Towards Full Membership: Afghanistan Extractive Industries Transparency Initiative (AEITI)

Yesterday, a six-day workshop on transparency and publishing beneficial owners in the Afghan mining sector ended in New Delhi, India. 13 representatives of AEITI and the involved multi-stakeholder group consisting of relevant actors from the governmental, civil society and private sectors participated. The Afghan-German Cooperation’s programme for promoting good governance in the Afghan extractive sector supported the workshop technically and financially. Disclosing beneficial ownerships is a condition for full EITI membership.

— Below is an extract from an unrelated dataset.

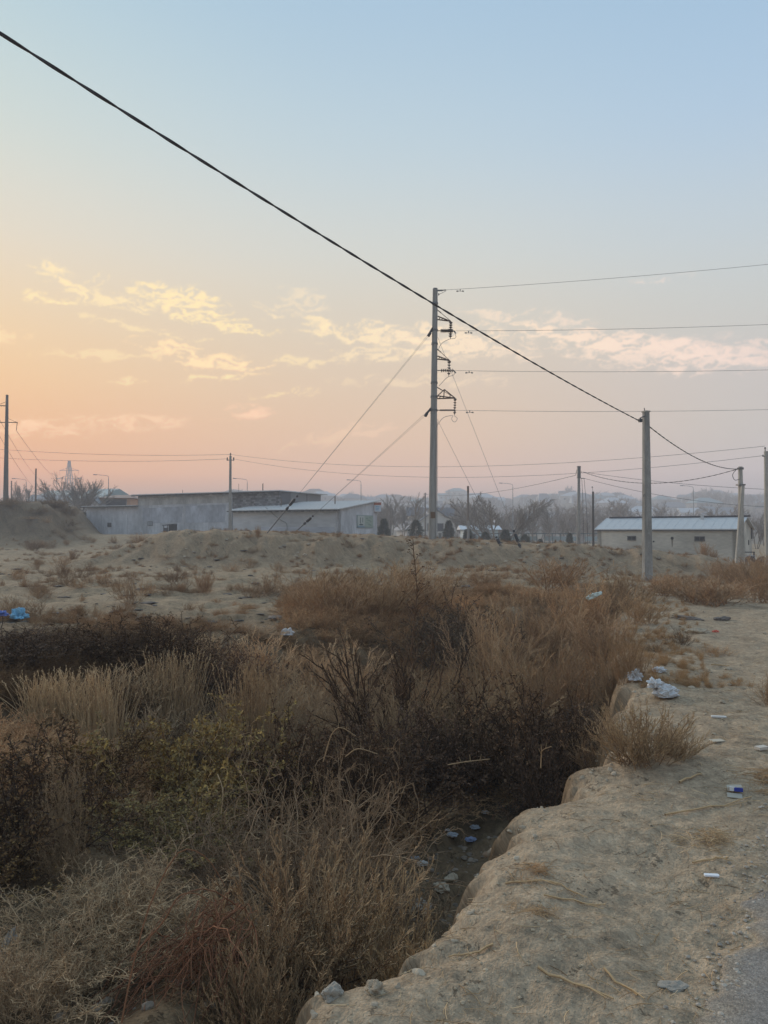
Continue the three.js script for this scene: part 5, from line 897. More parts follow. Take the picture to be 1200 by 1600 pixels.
// weeds along the path farther away and in the field
const edgeWeeds = [[1110, 17.5, 2.2, 0.62], [1085, 18.5, 1.6, 0.45], [1150, 19.5, 1.0, 0.4], [1190, 18, 1.2, 0.8], [1175, 24, 2.0, 1.0], [1145, 27, 1.8, 0.7], [1190, 30, 2.2, 1.0], [1060, 23, 1.8, 0.5], [1128, 33, 2.0, 0.8], [1100, 39, 0.9, 0.8], [1112, 41, 0.9, 0.6], [1130, 42, 0.8, 0.5]];
edgeWeeds.forEach(([px, D, w, h], i) => plant('feather', i % 3, px, D, w, h, 'brown feathery weed along the far part of the clay path', 'weeds along the far part of the path', [[1.0, 0.85, 0.72], [0.8, 0.72, 0.62], [1.1, 0.9, 0.72]][i % 3]));
{
  const r = rng(515), fixed = [[232, 46, 3.0, 0.75], [110, 22.5, 1.4, 0.5], [160, 24, 0.8, 0.6], [100, 27.5, 1.6, 0.5], [125, 27, 1.3, 0.5], [25, 26, 1.2, 0.6], [70, 19, 1.3, 0.4], [285, 21, 1.5, 0.55], [320, 20.5, 1.2, 0.5], [430, 19.5, 2.0, 0.6], [395, 19, 1.1, 0.6], [455, 15.5, 0.9, 0.55], [205, 16.5, 0.9, 0.8], [560, 21, 2.2, 0.7], [500, 22, 1.8, 0.6], [640, 24, 2.2, 0.7], [690, 21, 1.8, 0.7], [760, 24, 2.0, 0.7], [10, 14.5, 1.4, 0.5], [60, 15, 1.0, 0.4]];
  for (let k = 0; k < 46; k++) { const D = 15 + 38 * r() * r() + 4, px = 20 + r() * (D < 30 ? 720 : 520); fixed.push([px, D, 0.6 + 0.9 * r(), 0.2 + 0.4 * r()]); }
  for (let k = 0; k < 30; k++) fixed.push([20 + r() * 300, 54 + 14 * r(), 1.0 + 1.6 * r(), 0.35 + 0.5 * r()]);
  fixed.forEach(([px, D, w, h], i) => plant(i % 5 === 3 && D > 20 ? 'feather' : 'tuft', i % 3, px, D, w * 0.55, h, 'low dry weed scattered over the bare field', 'dry weeds scattered over the field', [[0.8, 0.7, 0.62], [0.65, 0.58, 0.55], [1.0, 0.82, 0.66]][i % 3]));
  for (let k = 0; k < 34; k++) plant('tuft', k % 3, 5 + r() * 105, 68 + 10 * r(), 1.4 + 1.4 * r(), 0.5 + 0.5 * r(), 'dark weed clinging to the earth heap below the tall pole', 'weeds on the earth heap', [0.55, 0.52, 0.5]);
  for (let k = 0; k < 26; k++) { const px = 300 + r() * 780; plant('tuft', k % 3, px, 33.5 + 7 * r(), 0.3 + 0.5 * r(), 0.15 + 0.25 * r(), 'small dry weed on the slope of the earth bank', 'weeds on the earth bank', [[0.8, 0.7, 0.6], [0.6, 0.55, 0.5]][k % 2]); }
}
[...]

EITI is a global standard for governing a country’s oil, gas and mineral resources. Governments together with companies and civil society implement the standard. Countries applying to EITI disclose information on tax payments, licenses, contracts, production and other key elements of natural resource extraction. Afghanistan is a candidate for full membership since 2010. At the Brussels Conference on Afghanistan on 5th October 2016, President Ashraf Ghani reconfirmed Afghanistan’s commitment to disclosing beneficial ownerships in the mining sector.

At the workshop, the head of the Ministry of Commerce and Industries’ (MoCI) Central Business Registry, Mr Ahmad Tariq Sarfaraz, emphasised, “We should focus on beneficial ownership disclosure that includes politically exposed persons. We need to understand who really profits from activities in the extractive sector to ensure accountability, to fight corruption and to promote growth.”

AEITI’s multi-stakeholder group had developed a roadmap for implementing the disclosure of beneficial ownerships by 2020 – a major EITI requirement for full membership. At the workshop, the participants discussed the document as well as the AEITI annual operation plan for 2018. The EITI international secretariat team will visit Afghanistan for full membership validation in January 2018.

AEITI’s national coordinator, Mr Abdul Rahman Farhan, commented, “The updated operational plan, the beneficial ownership road map and the list of recommendations we have worked on are important documents. They help the government, the private sector, and civil society to understand their role and responsibilities in the EITI process.”

The previous AEITI report had identified several problems such as revenue losses due to uncollected taxes in the provinces, limited information on company tax payments, as well as incomplete company filings of financial records and contracts.  To tackle these problems, the participants prepared the upcoming sixth AEITI Reconciliation Report. The report will publish private sector payments to the government and reported governmental revenues to increase transparency in the mining sector. It will further offer recommendations for managing mining operations more transparently and efficiently.

To promote transparency and fight corruption in the Afghan mining industry, the German programme for promoting good governance in the Afghan extractive sector has been supporting Afghanistan to become a full EITI member since 2014. Among other activities, the programme conducts capacity development workshops for AEITI employees and finances trips to international EITI conferences.  Further, it technically assists the initiative on a regular basis when preparing documents such as the beneficial ownership disclosure roadmap and annual operational plan.

The programme Promoting Good Governance in the Extractive Sector in Afghanistan is implemented by Deutsche Gesellschaft für Internationale Zusammenarbeit (GIZ) GmbH on behalf of the German Ministry of Economic Cooperation and Development (BMZ). To fully leverage the Afghan mining sector’s potential, the programme aims at increasing state revenues, promoting investment and fighting corruption in the sector. The project trains stakeholders to ensure that mining activities are carried out transparently and according to law as well as international health and environmental standards. Among other activities, the project has organised 21 training courses on topics such as mine planning, mining economics and mining supervision for more than 310 mining inspectors and other employees at the Ministry of Mines and Petroleum (MoMP) and provincial authorities since 2013. At the same time, the programme has financed 13 scholarships for Afghan women to promote female participation in the sector.